Che cosa resta, allora, del “made in Italy” (come del “prodotto francese”, spagnolo, svedese …) se tessuto e manifattura non vengono più dal nostro paese ma la loro filiera è tutta (o largamente) fatta all’estero? Il consumatore che cosa compra? Forse un “sotto il marchio nulla”.

Scopriamo una “cattiva” globalizzazione che distrugge lavoro di qualità, od almeno a standard accettabili, in paesi avanzati e tradizionalmente produttivi e crea lavoro di bassa, spesso infima, qualità in paesi lontani, con ricadute negative, a breve termine sulle condizioni di lavoro, a medio e lungo termine sulla salute dei lavoratori e sulla qualità dell’ambiente.

Detto in altri termini, per un obiettivo di breve termine le imprese mettono a rischio la sopravvivenza e la sostenibilità a lungo termine. Col concorso, esplicito od implicito, dei governi, delle associazioni di categoria delle imprese e delle burocrazie dei paesi che perdono e dei paesi che acquistano produzioni. Un suicidio annunciato e realizzato, quello della manifattura europea ed italiana in particolare.

Ci dobbiamo allora porre alcune domande, fra le tante che potrebbero emergere:

1. Questa situazione è reversibile? È possibile mitigare gli effetti negativi sinora prodotti?

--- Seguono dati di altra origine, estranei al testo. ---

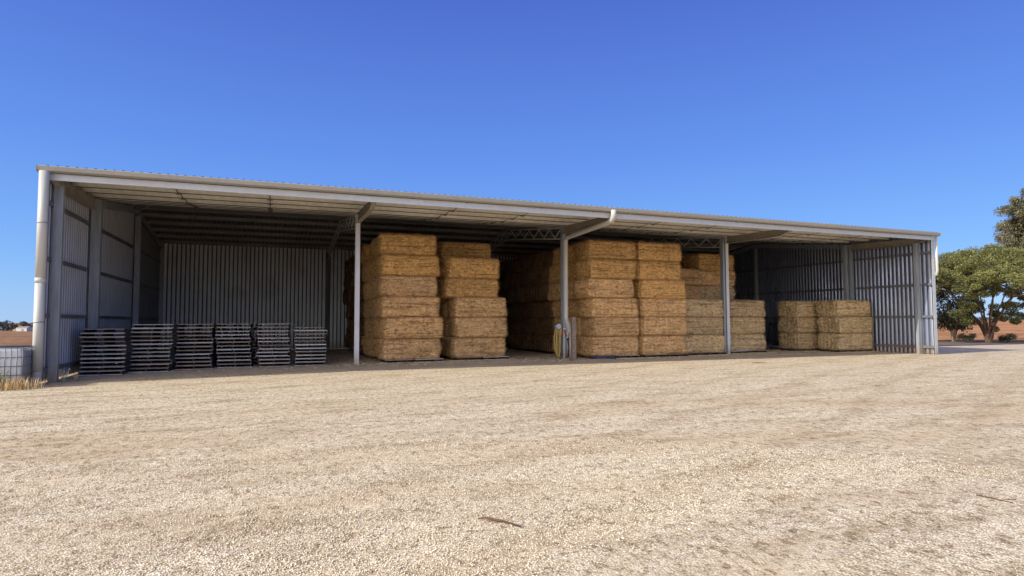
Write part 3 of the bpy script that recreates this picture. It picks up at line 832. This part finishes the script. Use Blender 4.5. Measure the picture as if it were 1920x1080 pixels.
# ------------------------------------------------------------------ pallets
def pallet_parts(w, d, var):
    r_ = random.Random(var)
    top = MB(); n = 7
    for i in range(n):
        bw = .095 if i not in (0, n-1) else .12
        y = -d/2+bw/2 + (d-bw)*i/(n-1)
        z = .099 + r_.uniform(-.001, .001)
        rt = Matrix.Rotation(r_.uniform(-.006, .006), 3, 'Z') @ Matrix.Rotation(r_.uniform(-.004, .004), 3, 'Y')
        dw = r_.uniform(0, .02)
        top.box(-w/2+dw, w/2-r_.uniform(0, .02), y-bw/2, y+bw/2, z-.003, z+.018, rt)
    bot = MB()
    for y in (-d/2+.05, 0, d/2-.05):
        rt = Matrix.Rotation(r_.uniform(-.006, .006), 3, 'Z')
        bot.box(-w/2, w/2, y-.05, y+.05, .0005, .018, rt)
    bs_ = []
    for x in (-w/2+.03, r_.uniform(-.03, .03), w/2-.03):
        b = MB(); b.box(x-.02, x+.02, -d/2+.012, d/2-.012, .0185, .0945); bs_.append(b)
    return top, bot, bs_
pal_protos = []
for v in range(5):
    w = [1.1, 1.06, 1.12, 1.08, 1.04][v]
    mt = [W_grey, W_grey, W_brown, W_grey, W_brown][v]
    t, b, bb = pallet_parts(w, 1.12, v+3)
    tmp = [t.build('top_deck', [W_dark, mt]), b.build('bottom_deck', [W_dark, mt])]
    for o in tmp:
        for p_ in o.data.polygons:
            if p_.center.y < -.43: p_.material_index = 1      # lead boards keep the plain wood, the rest is painted shade-dark
    tmp += [q.build('bearer', W_dark) for q in bb]
    pal_protos.append([(o.name.split('.')[0], o.data) for o in tmp])
    for o in tmp: bpy.data.objects.remove(o)
def pallet(x, y, z, rz, v, label, group='wooden pallets stacked in the shed', tilt=0, sx=1):
    e = empty('wooden_pallet', (x, y, z), rz, label, 'pallet', group)
    e.rotation_euler = (0, tilt, rz); e.scale = (sx, 1, 1)
    for nm, me in pal_protos[v]:
        o = bpy.data.objects.new(nm, me); col.objects.link(o); o.parent = e
    return e
PH = .1185
NUM = ['bottom', 'second', 'third', 'fourth', 'fifth', 'sixth', 'seventh', 'eighth', 'ninth', 'tenth', 'eleventh', 'twelfth', 'thirteenth', 'fourteenth']
SW = ['first', 'second', 'third', 'fourth', 'fifth', 'sixth']
pst = [(.82, -1.68, 11, 1.0, -.06), (1.90, -.99, 12, 1.02, -.04), (2.98, -.27, 12, .95, -.03), (4.13, 0.0, 12, .94, -.03), (5.35, -.08, 12, .91, -.05), (6.50, -.06, 11, .92, -.06)]
for si, (cx_, yf, n, sx, rz) in enumerate(pst):
    drift = 0
    for k in range(n):
        v = int(rng.choice([0, 1, 3, 0, 1, 3, 2, 4]) if si != 2 else rng.choice([1, 2, 4, 2, 0]))
        drift += rng.normal(0, .008)
        wd = 'bottom' if k == 0 else ('topmost' if k == n-1 else NUM[k]+' up')
        pallet(cx_+drift+rng.normal(0, .02), yf+.57+rng.normal(0, .03), .002+k*PH, rz+rng.normal(0, .009), v,
               f"weathered pallet, {wd} in the {SW[si]} front stack from the left wall", tilt=rng.normal(0, .0012), sx=sx)
for si, (cx_, yf, n) in enumerate([(2.9, 1.3, 12), (4.2, 1.4, 12)]):
    for k in range(n):
        pallet(cx_+rng.normal(0, .03), yf+.57, .002+k*PH, rng.normal(0, .02), int(rng.choice([0, 1, 3])),
               f"dark pallet, {'bottom' if k == 0 else 'topmost' if k == n-1 else NUM[k]+' up'} in the {['left', 'right'][si]} shadowed stack behind the front row") if k > 8 or k % 1 == 0 else None
# pallets under the bales (two per bale front, dark and flattened)
def base_pallets(x0, x1, y, where):
    n = max(1, round((x1-x0)/1.12)); w = (x1-x0)/n
    for i in range(n):
        pallet(x0+w*(i+.5), y+.56, .001, 0, int(rng.integers(0, 5)), f"{'left' if i == 0 else 'right'} pallet underneath the {where}", 'pallets under the bales', sx=w/1.12*.98)
for o_ in pal_protos: pass
base_pallets(8.95, 11.15, .04, 'front bales behind the leftmost free column')
base_pallets(11.65, 13.85, .38, 'front bales just left of the aisle')
base_pallets(16.9, 19.0, -.86, 'front bales just right of the downpipe')
base_pallets(19.15, 21.25, -.92, 'second block of bales right of the downpipe')
base_pallets(21.45, 23.6, -.5, 'low bales left of the third column')
base_pallets(24.3, 26.35, .14, 'low bales right of the third column')
base_pallets(28.56, 30.5, .48, 'left low pile by the right wall')
base_pallets(29.44, 31.4, -1.02, 'right low pile by the right wall')

# fallen straw and chaff on the shed floor
n = 26000
xx = rng.uniform(.3, 31.5, n); yy = -1.9+rng.gamma(2.0, 1.1, n)
bf = [(8.9, 11.2, 0.0), (11.6, 13.8, .35), (16.8, 21.2, -.95), (21.4, 23.6, -.5), (24.3, 26.4, .1), (28.5, 30.5, .4), (29.4, 31.5, -1.1)]
for q_ in range(9000):
    b_ = bf[q_ % 7]; xx[q_] = rng.uniform(b_[0]-.2, b_[1]+.2); yy[q_] = b_[2]-abs(rng.normal(0, .16)); yy = np.where(yy > 11, rng.uniform(-1.5, 3, n), yy)
dense = (xx > 7.5); keep = dense | (rng.random(n) < .35); xx, yy = xx[keep], yy[keep]; n = len(xx)
th = rng.uniform(0, 3.14, n); ln = rng.uniform(.02, .09, n); w = .003
dx_, dy_ = np.cos(th)*ln, np.sin(th)*ln; px_, py_ = -np.sin(th)*w, np.cos(th)*w
zz = rng.uniform(.006, .02, n)
V = np.stack([np.stack([xx-px_, yy-py_, zz], 1), np.stack([xx+px_, yy+py_, zz], 1), np.stack([xx+dx_+px_, yy+dy_+py_, zz+rng.uniform(-.003, .02, n)], 1), np.stack([xx+dx_-px_, yy+dy_-py_, zz], 1)], 1).reshape(-1, 3)
tag(mesh_np('loose_straw', V, np.arange(4*n).reshape(n, 4), [M_dry2]), 'loose straw scattered on the shed floor around the bales', 'straw', kind='stuff')

# ------------------------------------------------------------------ caged tank at the left edge
tk = empty('caged_water_tank', (-.62, -4.55, 0), R(3), 'white plastic tank in a steel cage standing left of the shed', 'tank')
mb = MB()
import bmesh
bm = bmesh.new(); bmesh.ops.create_cube(bm, size=1)
for v in bm.verts: v.co = Vector((v.co.x*1.14, v.co.y*.84, v.co.z*.80+.50))
bmesh.ops.bevel(bm, geom=list(bm.edges), offset=.05, segments=4, profile=.5, affect='EDGES')
for f in bm.faces: f.smooth = True
me = bpy.data.meshes.new('inner_bottle'); bm.to_mesh(me); bm.free()
link_mesh('inner_bottle', me, tk, [M_tank])
mb = MB()
W2, D2 = .6, .45
for z in (.1, .3, .5, .7, .9):
    mb.tube([(-W2, -D2, z), (W2, -D2, z), (W2, D2, z), (-W2, D2, z), (-W2, -D2, z)], .009, 6)
for i in range(12):
    x = -W2+2*W2*i/11; mb.tube([(x, -D2-.008, .05), (x, -D2-.008, .92)], .008, 6); mb.tube([(x, D2+.008, .05), (x, D2+.008, .92)], .008, 6)
for i in range(9):
    y = -D2+2*D2*i/8; mb.tube([(W2+.008, y, .05), (W2+.008, y, .92)], .008, 6); mb.tube([(-W2-.008, y, .05), (-W2-.008, y, .92)], .008, 6)
mb.tube([(-W2, -D2, .93), (W2, -D2, .93), (W2, D2, .93), (-W2, D2, .93), (-W2, -D2, .93)], .014, 8)
mb.build('cage', M_cage, tk)
mb = MB()
for x in (-.5, 0, .5): mb.box(x-.05, x+.05, -D2, D2, 0, .06)
mb.box(-W2, W2, -D2, D2, .061, .085)
mb.build('base', M_cage, tk)
mb = MB(); mb.tube([(-.1, 0, .9), (-.1, 0, .95)], .09, 16); mb.build('filler_cap', M_black, tk)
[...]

2. Il “reshoring”, il ritorno in patria di lavorazioni oggi fatte in paesi lontani, è una risposta fattibile e perseguibile? Quanto sta perseguendo l’amministrazione USA è una strada ripetibile per l’Italia e l’Europa?

3. È stato un errore accettare la Cina nel WTO? Siamo stati mal consigliati ed indotti ad accettare nel sistema del commercio mondiale un paese che non rispetta le “regole del gioco”? Il danno fatto è rimediabile? In che modo? I governanti europei ed italiani ne sono consapevoli?

4. Quanto rilevato nel settore tessile e della moda è presente anche in altri settori? Probabilmente la risposta è “sì”: ed allora occorre agire per mettere fine al suicidio della manifattura europea ed italiana; ricordando che l’alternativa non può essere, seppure evocata da truppe cammellate gialloverdi e “gilets jaunes”, il reddito di cittadinanza europeo.